Les actes de son sénéchalat (dapiférat) sont loin d'être tous connus. On ne peut mentionner que ceux qui concernent les affaires publiques, le roi ou les abbayes ; ces pièces des plus variées comprennent des procès, des scellements d'actes de sa cour ou de la cour du roi, des confirmations de legs aux abbayes ; il prononce des jugements en cour du Mans, d'Angers et de Tours, garde les châteaux de la couronne, prend la protection de l'abbaye de la Couture, au nom de Philippe-Auguste (1211) ; traite avec Guillaume de Sillé (1210) ; s'engage à respecter la juridiction ecclésiastique ; reconnaît une fois avoir exigé indûment des taxes pour les hommes d'armes du roi ; en 1211, Philippe-Auguste a recours à ses connaissances des coutumes locales dans ses provinces de Touraine, d'Anjou et du Maine : il s'agit dans l'espèce « des affaires de Laval », où Emma de Laval, fille de Guy VI, vient d'hériter de la baronnie ; le sénéchal émet l'avis que le roi doit marier cette héritière, et que le gendre doit traiter avec lui du rachat. Il scelle des actes en commun avec l'évêque d'Angers, prononce sur la juridiction réciproque du chapitre du Mans et de Guillaume de la Jaille en Outillé (1213) ; siège avec les pairs de France dans le différend entre Érard de Brienne et la reine Bérengère au sujet des comtés de Champagne et de Brie, avec préséance sur Guillaume, comte de Joigny, doyen des pairs de Champagne, Jean, comte de Beaumont-sur-Oise, Robert, comte d'Alençon ; avec le même Robert d'Alençon et l'abbé de la Couture, il enquête sur les tailles que percevait le comte du Maine, sur celles que payaient les sujets de l'évêque, sur le procès de la reine Bérengère contre Robert de Riboul. Au mois d'août 1218, il est caution, toujours en qualité de sénéchal, pour Élisabeth d'Amboise, envers Bérengère, comtesse de Troyes, du rachat des terres de la succession de Thibault, son neveu. Il a des lieutenants dans divers centres : Hamelin de Rorte l'est à Ballon, et deviendra lui-même sénéchal de France. Pour contrôler et verrouiller la Loire à l'ouest d'Angers (notamment contre Payen de Rochefort-sur-Loire), Guillaume construit la forteresse de La Roche-aux-Moines à Savennières, celle-là même qu'assiégea Jean sans Terre en 1214.

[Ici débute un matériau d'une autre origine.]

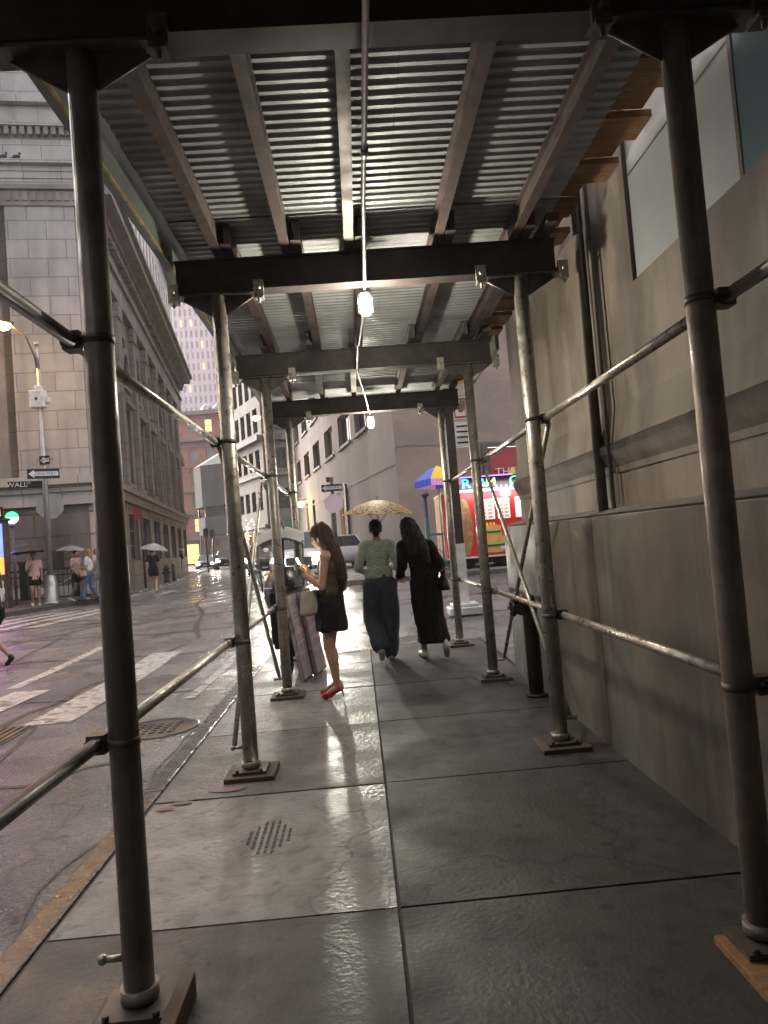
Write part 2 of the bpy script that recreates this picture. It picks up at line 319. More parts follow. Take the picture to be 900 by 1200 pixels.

Ces fonctions étaient dangereuses à exercer pour une conscience délicate. Guillaume se reprocha d'avoir exigé des tailles indues sur ses sujets, de s'être fait verser par l'abbé de la Couture des taxes que celui-ci lui payait volontairement il est vrai (1218). À l'article de la mort, il reconnut d'autres exactions semblables (1222) ; les victimes se plaignaient quelquefois. Enfin, sa veuve consulta l'évêque du Mans sur des perceptions de même nature et lui demanda une ligne de conduite. Guillaume des Roches n'était donc pas un fonctionnaire irréprochable, mais il savait reconnaître ses torts.

Les actes personnels de Guillaume des Roches sont presque aussi nombreux que ceux de son administration officielle. On peut citer ceux qui concernent ses fondations et surtout sa ville de Sablé. Il donna beaucoup aux abbayes : à Perseigne, au nom de sa mère ; au nom de sa femme Marguerite, à la Trappe (nos 8, 9, 10), et à Marmoutier. Dès avant 1187, il fonda pour sa famille le prieuré du Houx ; avant 1190, il donna à la Boissière, que son neveu Hardouin enrichira plus tard, de son consentement, deux prés sis à Longue-Ile ; il confirma à l'abbaye de Toussaint les dîmes de Tiercé (1200) ; il fut bienfaiteur de l'abbaye de Bellebranche, fondation de son prédécesseur Robert III de Sablé ; de l'abbaye de Clermont, dont il fonda le luminaire ; de l'abbaye de la Trappe. En 1209, avec Marguerite de Sablé, sa femme, il transféra dans un lieu plus favorable, en Précigné, l'abbaye de Bois-Renou, déjà mentionnée, et en fit l'abbaye du Perray-Neuf, pour le distinguer de l'abbaye du Perray-aux-Nonnains, fondé par son beau-père.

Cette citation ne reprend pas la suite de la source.